April 02, 1996|NANCY RIVERA BROOKS | TIMES STAFF WRITER

Los Angeles-based Dep Corp., a troubled manufacturer of beauty products, filed for bankruptcy-court protection Monday, citing its ill-fated purchase of the Agree and Halsa hair-care brands from S.C. Johnson & Son.

Dep listed liabilities of $77.3 million and assets of $83.9 million in its Chapter 11 petition filed in U.S. Bankruptcy Court in Wilmington, Del. Dep said the filing to restructure its long-term debt included a plan that provides for payment in full, with interest, to its secured lenders and its unsecured creditors. Chapter 11 allows a company to continue operating while it works out a plan to pay its debts.

Dep Chief Executive Robert Berglass blamed the filing on slumping sales of Agree and Halsa, which were purchased in 1993 from Racine, Wis.-based S.C. Johnson for $45 million and have since been the subject of lawsuits by both sides.
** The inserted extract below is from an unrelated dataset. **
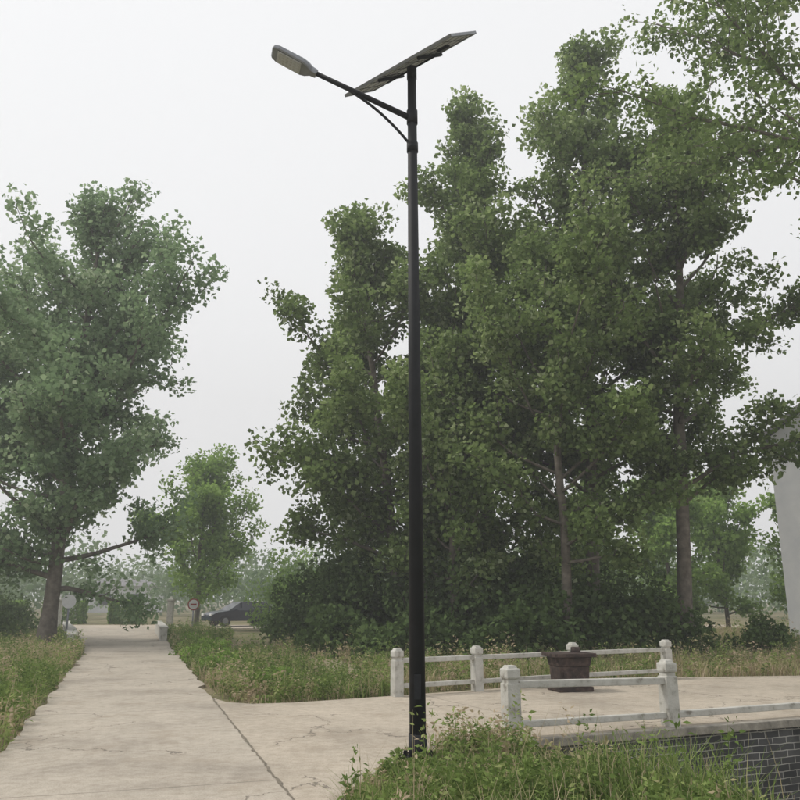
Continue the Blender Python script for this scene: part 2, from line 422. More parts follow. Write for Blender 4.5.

After the acquisition, sales of Agree and Halsa plummeted to less than $25 million a year from $65 million a year, Berglass said.

Dep has lost money in nearly every quarter since the acquisitions. It wrote off $25.2 million in assets, began cutting costs and laid off about 50 people a year ago.

"Quite simply, the brands have not even generated enough sales to cover the principal and interest on the bank debt incurred as a result of the purchase," Berglass said. "Accordingly, it became clear that even though we were cash-flow positive, in order to remain a viable company, we had to restructure our debt."

Dep makes a variety of hair and beauty products under the brand names Dep, L.A. Looks, Agree, Halsa, Lilt, Topol, Lavoris, Natures Family, Porcelana and Cuticura. It employs about 300 people.